É mais que um saco. A falta de estrutura da cidadezinha no sul do Piauí priva Niéde de descansar como ela imagina em seus cada vez mais frequentes momentos de desânimo. Aposentada, sem filhos ou herdeiros, parece um tanto só: não se apegou a ninguém para dividir também seus projetos de vida. Então, ela fala em se mudar de vez para uma maison de retraites, como são chamados os asilos para idosos que o governo francês mantém nos arredores de Paris. E esses pensamentos doem ainda mais do que a artrose, porque uma Niéde tirando o time de campo significa incerteza para o parque. Quem fará o que ela fez e ainda faz? Niéde diz que em São Raimundo Nonato e adjacências nunca apareceu alguém capaz de assumir o leme. Uma boa alma para elaborar projetos, com domínio de outros idiomas e, sobretudo, com disposição e paixão para brigar por um negócio para o qual ninguém fora da comunidade científica dá bola. Mas a verdade é que o fato de Niéde ser uma centralizadora de mão cheia também não ajuda. “Como [o governo em] Brasília é ruim de dar respostas, é preciso ter disponibilidade para ficar indo até lá. Por isso nenhum brasileiro quis ficar no meu lugar”, ela explica. “Então eu vou ficando, ficando, e pronto.”

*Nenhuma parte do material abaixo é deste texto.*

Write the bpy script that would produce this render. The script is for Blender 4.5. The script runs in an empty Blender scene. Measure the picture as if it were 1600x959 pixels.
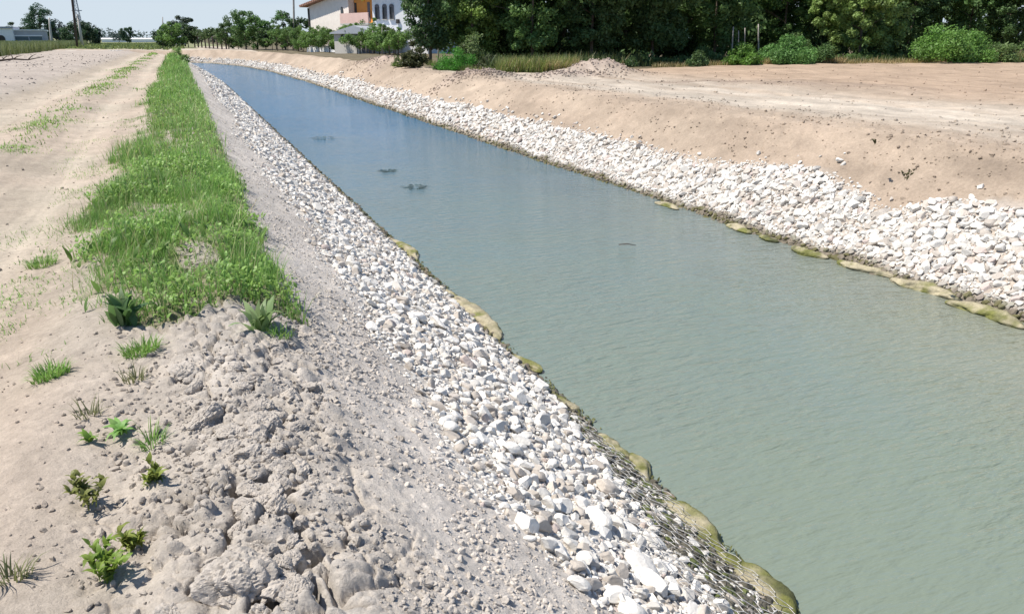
import bpy, bmesh, math
import numpy as np
from math import radians, sin, cos, pi, tan, atan2, sqrt

rng = np.random.default_rng(7)
scene = bpy.context.scene
COL = scene.collection

# ------------------------------------------------------------------ camera
F = 1250.0; CX, CY = 800.0, 479.5
PITCH = radians(18.55); YAW = radians(21.7); CAMZ = 1.6
cam_d = bpy.data.cameras.new('camera'); cam = bpy.data.objects.new('camera', cam_d); COL.objects.link(cam)
cam_d.sensor_width = 36; cam_d.lens = F/1600*36; cam_d.clip_start = .05; cam_d.clip_end = 20000
cam.location = (0, 0, CAMZ); cam.rotation_euler = (pi/2-PITCH, 0, -YAW)
scene.camera = cam

def ray(px, py):
    u = (px-CX)/F; v = (CY-py)/F
    dz = -sin(PITCH)+v*cos(PITCH); h = cos(PITCH)+v*sin(PITCH)
    return np.array([h*sin(YAW)+u*cos(YAW), h*cos(YAW)-u*sin(YAW), dz])
def at(px, py, z=0.0):
    d = ray(px, py); t = (z-CAMZ)/d[2]
    return np.array([d[0]*t, d[1]*t, z])
def atY(px, py, Y):
    d = ray(px, py); t = Y/d[1]
    return np.array([d[0]*t, Y, CAMZ+d[2]*t])
def project(P):
    x, y, z = P[..., 0], P[..., 1], P[..., 2]-CAMZ
    lat = x*cos(YAW)-y*sin(YAW); fh = x*sin(YAW)+y*cos(YAW)
    fw = fh*cos(PITCH)-z*sin(PITCH); up = fh*sin(PITCH)+z*cos(PITCH)
    fw_ = np.where(fw > .05, fw, .05)
    return CX+F*lat/fw_, CY-F*up/fw_, fw

# ------------------------------------------------------------------ noise
def h2(ix, iy, seed):
    n = (ix.astype(np.int64)*374761393+iy.astype(np.int64)*668265263+seed*2246822519) & 0xffffffff
    n = ((n ^ (n >> 13))*1274126177) & 0xffffffff
    n = ((n ^ (n >> 16))*2654435761) & 0xffffffff
    return (n ^ (n >> 15)).astype(np.float64)/4294967295.0
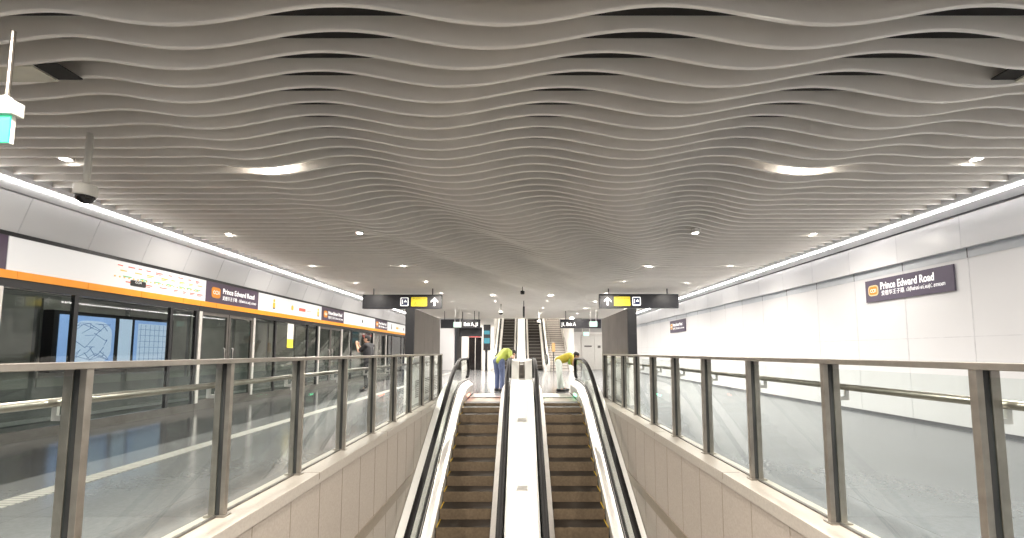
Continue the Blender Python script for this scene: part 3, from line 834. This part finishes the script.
# ------------------------------------------------------------------ hanging signs
def sign_box(name, lab, x0, x1, y, z0, z1, rods, cat, group, rod_top=3.38, m='signblack', rodm='black', d=.14):
    t = thing(name, lab, cat, ((x0 + x1) / 2, y, z1), group)
    MB().box(x0, x1, y, y + d, z0, z1).build('casing', m, t, bevel=.006)
    for r in rods: MB().tube([(r, y + d / 2, z1 - .005), (r, y + d / 2, rod_top)], .02, 8).build('rod', rodm, t)
    return t
FU = ((1, 0, 0), (0, 0, 1))
def arrow(x, y, z, h, t):
    w = h * .42
    pts = [(x - w, z + h * .50), (x - w * .98, z + h * .62), (x, z + h), (x + w * .98, z + h * .62), (x + w, z + h * .50), (x + .16 * h, z + h * .70), (x + .12 * h, z), (x - .12 * h, z), (x - .16 * h, z + h * .70)]
    pts = [(x - .10 * h, z), (x + .10 * h, z), (x + .10 * h, z + .62 * h), (x + w, z + .38 * h), (x + w, z + .58 * h), (x, z + h), (x - w, z + .58 * h), (x - w, z + .38 * h), (x - .10 * h, z + .62 * h)]
    MB().prism([(a, b) for a, b in pts], y - .006, y, 'y').build('arrow', 'letter', t)
def yellow_plate(x0, x1, y, z0, z1, t):
    p = MB().rbox(x0, x1, y - .006, y, z0, z1, axis='y', r=.025).build('platform_plate', 'yellow', t)
    text('lettering', 'Platform', .085, 'yellow_d', p, (x0 + .05, y - .007, z1 - .085), *FU, fit=(x1 - x0) - .1, depth=.001)
    text('lettering', 'A   B', .15, 'yellow_d', p, (x0 + .09, y - .007, z0 + .04), *FU, fit=(x1 - x0) - .18, depth=.001)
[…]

O desânimo parece mesmo ter pegado Niéde de jeito, mas ela faz questão de reafirmar sua força na última resposta, antes de partirmos. Questiono como o cidadão comum pode ajudar o Parque Nacional Serra da Capivara. “Quer que eu fale a verdade?”, ela retruca, com um risinho. “Indo a Brasília tocar fogo naquilo e não deixar ninguém sair de lá de dentro!” Eita! A velha Niéde de guerra respira. Que venha o inferno.